▶ _DESCRIPTION OF THE TASK_
Give the listing below again in full, exactly as written.

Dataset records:
- - -
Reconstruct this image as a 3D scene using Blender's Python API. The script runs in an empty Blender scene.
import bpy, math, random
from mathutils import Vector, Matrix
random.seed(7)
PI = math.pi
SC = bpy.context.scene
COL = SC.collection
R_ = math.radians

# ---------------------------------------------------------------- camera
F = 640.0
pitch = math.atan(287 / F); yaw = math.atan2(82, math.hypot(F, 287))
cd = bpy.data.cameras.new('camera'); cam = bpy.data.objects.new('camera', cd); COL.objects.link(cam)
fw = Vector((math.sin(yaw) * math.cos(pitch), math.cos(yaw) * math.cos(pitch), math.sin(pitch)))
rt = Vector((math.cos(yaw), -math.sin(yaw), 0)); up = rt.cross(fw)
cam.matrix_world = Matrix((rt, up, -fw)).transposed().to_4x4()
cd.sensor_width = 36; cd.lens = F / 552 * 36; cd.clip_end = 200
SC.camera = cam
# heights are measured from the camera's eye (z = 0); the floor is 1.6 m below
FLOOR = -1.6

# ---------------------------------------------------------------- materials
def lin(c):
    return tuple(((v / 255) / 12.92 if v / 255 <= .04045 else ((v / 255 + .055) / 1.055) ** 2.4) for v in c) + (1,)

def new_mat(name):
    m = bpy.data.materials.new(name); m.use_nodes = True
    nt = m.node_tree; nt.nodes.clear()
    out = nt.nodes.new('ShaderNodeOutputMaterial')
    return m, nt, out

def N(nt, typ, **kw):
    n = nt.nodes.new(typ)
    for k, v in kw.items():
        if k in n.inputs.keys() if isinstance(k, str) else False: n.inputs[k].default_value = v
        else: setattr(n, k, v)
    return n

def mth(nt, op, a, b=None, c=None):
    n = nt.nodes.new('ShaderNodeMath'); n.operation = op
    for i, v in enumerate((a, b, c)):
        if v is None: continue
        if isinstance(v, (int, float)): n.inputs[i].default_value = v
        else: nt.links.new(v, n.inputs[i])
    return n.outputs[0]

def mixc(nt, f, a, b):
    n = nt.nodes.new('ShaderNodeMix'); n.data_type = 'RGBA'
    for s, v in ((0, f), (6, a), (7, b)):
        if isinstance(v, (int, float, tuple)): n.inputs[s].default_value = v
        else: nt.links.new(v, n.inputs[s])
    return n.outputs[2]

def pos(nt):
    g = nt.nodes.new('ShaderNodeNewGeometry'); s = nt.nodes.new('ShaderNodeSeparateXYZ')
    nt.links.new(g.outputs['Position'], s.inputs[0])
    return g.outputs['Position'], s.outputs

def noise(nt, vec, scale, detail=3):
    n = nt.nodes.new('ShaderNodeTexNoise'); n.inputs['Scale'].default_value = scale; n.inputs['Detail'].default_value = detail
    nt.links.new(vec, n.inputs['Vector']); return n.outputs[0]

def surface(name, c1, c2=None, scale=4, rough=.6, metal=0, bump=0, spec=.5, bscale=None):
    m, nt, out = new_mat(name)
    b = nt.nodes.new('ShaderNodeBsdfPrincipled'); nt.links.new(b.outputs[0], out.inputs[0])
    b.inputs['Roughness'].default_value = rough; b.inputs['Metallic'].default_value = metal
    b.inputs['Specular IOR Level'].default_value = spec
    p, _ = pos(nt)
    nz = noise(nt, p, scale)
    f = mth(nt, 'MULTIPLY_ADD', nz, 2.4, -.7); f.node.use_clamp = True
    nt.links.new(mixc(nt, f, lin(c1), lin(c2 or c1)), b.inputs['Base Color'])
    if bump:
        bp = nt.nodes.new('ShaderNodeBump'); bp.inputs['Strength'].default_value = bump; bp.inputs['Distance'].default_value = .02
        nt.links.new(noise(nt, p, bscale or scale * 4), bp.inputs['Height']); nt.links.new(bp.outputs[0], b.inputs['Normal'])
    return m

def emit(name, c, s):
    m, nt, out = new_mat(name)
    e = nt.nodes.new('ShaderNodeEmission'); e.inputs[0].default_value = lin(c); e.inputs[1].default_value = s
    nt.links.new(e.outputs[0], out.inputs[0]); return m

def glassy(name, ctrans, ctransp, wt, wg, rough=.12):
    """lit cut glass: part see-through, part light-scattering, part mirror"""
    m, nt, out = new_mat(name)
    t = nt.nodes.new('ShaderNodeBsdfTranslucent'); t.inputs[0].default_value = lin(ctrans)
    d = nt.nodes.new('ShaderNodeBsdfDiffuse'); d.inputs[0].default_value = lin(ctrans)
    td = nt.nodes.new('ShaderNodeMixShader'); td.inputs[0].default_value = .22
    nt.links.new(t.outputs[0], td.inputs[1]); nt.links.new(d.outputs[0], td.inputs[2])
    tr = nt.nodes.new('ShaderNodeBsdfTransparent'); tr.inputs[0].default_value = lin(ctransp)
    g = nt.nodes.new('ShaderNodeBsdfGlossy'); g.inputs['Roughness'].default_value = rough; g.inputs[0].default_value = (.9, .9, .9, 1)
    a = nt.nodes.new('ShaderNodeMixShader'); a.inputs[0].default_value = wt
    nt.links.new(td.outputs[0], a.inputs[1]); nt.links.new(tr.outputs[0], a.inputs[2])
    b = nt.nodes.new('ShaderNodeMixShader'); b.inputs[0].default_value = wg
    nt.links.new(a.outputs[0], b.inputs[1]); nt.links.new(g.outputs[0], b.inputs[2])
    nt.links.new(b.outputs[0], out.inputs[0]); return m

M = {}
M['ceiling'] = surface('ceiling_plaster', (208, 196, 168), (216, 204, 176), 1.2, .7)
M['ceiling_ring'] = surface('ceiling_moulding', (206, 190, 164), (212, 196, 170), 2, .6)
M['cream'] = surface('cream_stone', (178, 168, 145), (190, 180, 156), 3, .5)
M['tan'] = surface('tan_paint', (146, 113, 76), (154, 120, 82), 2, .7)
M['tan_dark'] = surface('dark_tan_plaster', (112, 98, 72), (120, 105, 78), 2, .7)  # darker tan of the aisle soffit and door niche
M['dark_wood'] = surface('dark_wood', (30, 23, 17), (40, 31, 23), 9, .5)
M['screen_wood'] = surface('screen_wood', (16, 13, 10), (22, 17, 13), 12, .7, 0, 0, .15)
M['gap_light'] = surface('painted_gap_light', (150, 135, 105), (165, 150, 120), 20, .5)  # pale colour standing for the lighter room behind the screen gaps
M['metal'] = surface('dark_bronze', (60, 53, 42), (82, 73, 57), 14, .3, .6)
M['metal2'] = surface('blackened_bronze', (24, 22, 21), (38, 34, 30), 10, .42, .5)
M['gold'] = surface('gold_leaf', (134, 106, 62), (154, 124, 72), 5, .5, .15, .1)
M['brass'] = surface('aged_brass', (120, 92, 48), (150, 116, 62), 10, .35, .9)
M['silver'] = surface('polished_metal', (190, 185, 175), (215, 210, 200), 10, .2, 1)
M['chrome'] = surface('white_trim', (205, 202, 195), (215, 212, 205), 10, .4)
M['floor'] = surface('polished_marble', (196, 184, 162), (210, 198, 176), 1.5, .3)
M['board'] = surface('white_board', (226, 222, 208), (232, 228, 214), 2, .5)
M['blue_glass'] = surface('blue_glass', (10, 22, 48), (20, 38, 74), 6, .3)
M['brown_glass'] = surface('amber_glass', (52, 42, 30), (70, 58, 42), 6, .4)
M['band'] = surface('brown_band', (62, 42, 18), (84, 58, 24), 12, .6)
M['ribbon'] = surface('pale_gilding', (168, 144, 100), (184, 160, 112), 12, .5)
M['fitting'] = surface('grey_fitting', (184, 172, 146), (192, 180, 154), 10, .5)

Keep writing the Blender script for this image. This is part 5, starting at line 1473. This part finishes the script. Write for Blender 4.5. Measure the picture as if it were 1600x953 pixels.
- - -
▶ _TASK OUTPUT_
Reconstruct this image as a 3D scene using Blender's Python API. The script runs in an empty Blender scene.
import bpy, math, random
from mathutils import Vector, Matrix
random.seed(7)
PI = math.pi
SC = bpy.context.scene
COL = SC.collection
R_ = math.radians

# ---------------------------------------------------------------- camera
F = 640.0
pitch = math.atan(287 / F); yaw = math.atan2(82, math.hypot(F, 287))
cd = bpy.data.cameras.new('camera'); cam = bpy.data.objects.new('camera', cd); COL.objects.link(cam)
fw = Vector((math.sin(yaw) * math.cos(pitch), math.cos(yaw) * math.cos(pitch), math.sin(pitch)))
rt = Vector((math.cos(yaw), -math.sin(yaw), 0)); up = rt.cross(fw)
cam.matrix_world = Matrix((rt, up, -fw)).transposed().to_4x4()
cd.sensor_width = 36; cd.lens = F / 552 * 36; cd.clip_end = 200
SC.camera = cam
# heights are measured from the camera's eye (z = 0); the floor is 1.6 m below
FLOOR = -1.6

# ---------------------------------------------------------------- materials
def lin(c):
    return tuple(((v / 255) / 12.92 if v / 255 <= .04045 else ((v / 255 + .055) / 1.055) ** 2.4) for v in c) + (1,)

def new_mat(name):
    m = bpy.data.materials.new(name); m.use_nodes = True
    nt = m.node_tree; nt.nodes.clear()
    out = nt.nodes.new('ShaderNodeOutputMaterial')
    return m, nt, out

def N(nt, typ, **kw):
    n = nt.nodes.new(typ)
    for k, v in kw.items():
        if k in n.inputs.keys() if isinstance(k, str) else False: n.inputs[k].default_value = v
        else: setattr(n, k, v)
    return n

def mth(nt, op, a, b=None, c=None):
    n = nt.nodes.new('ShaderNodeMath'); n.operation = op
    for i, v in enumerate((a, b, c)):
        if v is None: continue
        if isinstance(v, (int, float)): n.inputs[i].default_value = v
        else: nt.links.new(v, n.inputs[i])
    return n.outputs[0]

def mixc(nt, f, a, b):
    n = nt.nodes.new('ShaderNodeMix'); n.data_type = 'RGBA'
    for s, v in ((0, f), (6, a), (7, b)):
        if isinstance(v, (int, float, tuple)): n.inputs[s].default_value = v
        else: nt.links.new(v, n.inputs[s])
    return n.outputs[2]

def pos(nt):
    g = nt.nodes.new('ShaderNodeNewGeometry'); s = nt.nodes.new('ShaderNodeSeparateXYZ')
    nt.links.new(g.outputs['Position'], s.inputs[0])
    return g.outputs['Position'], s.outputs

def noise(nt, vec, scale, detail=3):
    n = nt.nodes.new('ShaderNodeTexNoise'); n.inputs['Scale'].default_value = scale; n.inputs['Detail'].default_value = detail
    nt.links.new(vec, n.inputs['Vector']); return n.outputs[0]

def surface(name, c1, c2=None, scale=4, rough=.6, metal=0, bump=0, spec=.5, bscale=None):
    m, nt, out = new_mat(name)
    b = nt.nodes.new('ShaderNodeBsdfPrincipled'); nt.links.new(b.outputs[0], out.inputs[0])
    b.inputs['Roughness'].default_value = rough; b.inputs['Metallic'].default_value = metal
    b.inputs['Specular IOR Level'].default_value = spec
    p, _ = pos(nt)
    nz = noise(nt, p, scale)
    f = mth(nt, 'MULTIPLY_ADD', nz, 2.4, -.7); f.node.use_clamp = True
    nt.links.new(mixc(nt, f, lin(c1), lin(c2 or c1)), b.inputs['Base Color'])
    if bump:
        bp = nt.nodes.new('ShaderNodeBump'); bp.inputs['Strength'].default_value = bump; bp.inputs['Distance'].default_value = .02
        nt.links.new(noise(nt, p, bscale or scale * 4), bp.inputs['Height']); nt.links.new(bp.outputs[0], b.inputs['Normal'])
    return m

def emit(name, c, s):
    m, nt, out = new_mat(name)
    e = nt.nodes.new('ShaderNodeEmission'); e.inputs[0].default_value = lin(c); e.inputs[1].default_value = s
    nt.links.new(e.outputs[0], out.inputs[0]); return m

def glassy(name, ctrans, ctransp, wt, wg, rough=.12):
    """lit cut glass: part see-through, part light-scattering, part mirror"""
    m, nt, out = new_mat(name)
    t = nt.nodes.new('ShaderNodeBsdfTranslucent'); t.inputs[0].default_value = lin(ctrans)
    d = nt.nodes.new('ShaderNodeBsdfDiffuse'); d.inputs[0].default_value = lin(ctrans)
    td = nt.nodes.new('ShaderNodeMixShader'); td.inputs[0].default_value = .22
    nt.links.new(t.outputs[0], td.inputs[1]); nt.links.new(d.outputs[0], td.inputs[2])
    tr = nt.nodes.new('ShaderNodeBsdfTransparent'); tr.inputs[0].default_value = lin(ctransp)
    g = nt.nodes.new('ShaderNodeBsdfGlossy'); g.inputs['Roughness'].default_value = rough; g.inputs[0].default_value = (.9, .9, .9, 1)
    a = nt.nodes.new('ShaderNodeMixShader'); a.inputs[0].default_value = wt
    nt.links.new(td.outputs[0], a.inputs[1]); nt.links.new(tr.outputs[0], a.inputs[2])
    b = nt.nodes.new('ShaderNodeMixShader'); b.inputs[0].default_value = wg
    nt.links.new(a.outputs[0], b.inputs[1]); nt.links.new(g.outputs[0], b.inputs[2])
    nt.links.new(b.outputs[0], out.inputs[0]); return m

M = {}
M['ceiling'] = surface('ceiling_plaster', (208, 196, 168), (216, 204, 176), 1.2, .7)
M['ceiling_ring'] = surface('ceiling_moulding', (206, 190, 164), (212, 196, 170), 2, .6)
M['cream'] = surface('cream_stone', (178, 168, 145), (190, 180, 156), 3, .5)
M['tan'] = surface('tan_paint', (146, 113, 76), (154, 120, 82), 2, .7)
M['tan_dark'] = surface('dark_tan_plaster', (112, 98, 72), (120, 105, 78), 2, .7)  # darker tan of the aisle soffit and door niche
M['dark_wood'] = surface('dark_wood', (30, 23, 17), (40, 31, 23), 9, .5)
M['screen_wood'] = surface('screen_wood', (16, 13, 10), (22, 17, 13), 12, .7, 0, 0, .15)
M['gap_light'] = surface('painted_gap_light', (150, 135, 105), (165, 150, 120), 20, .5)  # pale colour standing for the lighter room behind the screen gaps
M['metal'] = surface('dark_bronze', (60, 53, 42), (82, 73, 57), 14, .3, .6)
M['metal2'] = surface('blackened_bronze', (24, 22, 21), (38, 34, 30), 10, .42, .5)
M['gold'] = surface('gold_leaf', (134, 106, 62), (154, 124, 72), 5, .5, .15, .1)
M['brass'] = surface('aged_brass', (120, 92, 48), (150, 116, 62), 10, .35, .9)
M['silver'] = surface('polished_metal', (190, 185, 175), (215, 210, 200), 10, .2, 1)
M['chrome'] = surface('white_trim', (205, 202, 195), (215, 212, 205), 10, .4)
M['floor'] = surface('polished_marble', (196, 184, 162), (210, 198, 176), 1.5, .3)
M['board'] = surface('white_board', (226, 222, 208), (232, 228, 214), 2, .5)
M['blue_glass'] = surface('blue_glass', (10, 22, 48), (20, 38, 74), 6, .3)
M['brown_glass'] = surface('amber_glass', (52, 42, 30), (70, 58, 42), 6, .4)
M['band'] = surface('brown_band', (62, 42, 18), (84, 58, 24), 12, .6)
M['ribbon'] = surface('pale_gilding', (168, 144, 100), (184, 160, 112), 12, .5)
M['fitting'] = surface('grey_fitting', (184, 172, 146), (192, 180, 154), 10, .5)

Keep writing the Blender script for this image. This is part 5, starting at line 1473. This part finishes the script. Write for Blender 4.5. Measure the picture as if it were 1600x953 pixels.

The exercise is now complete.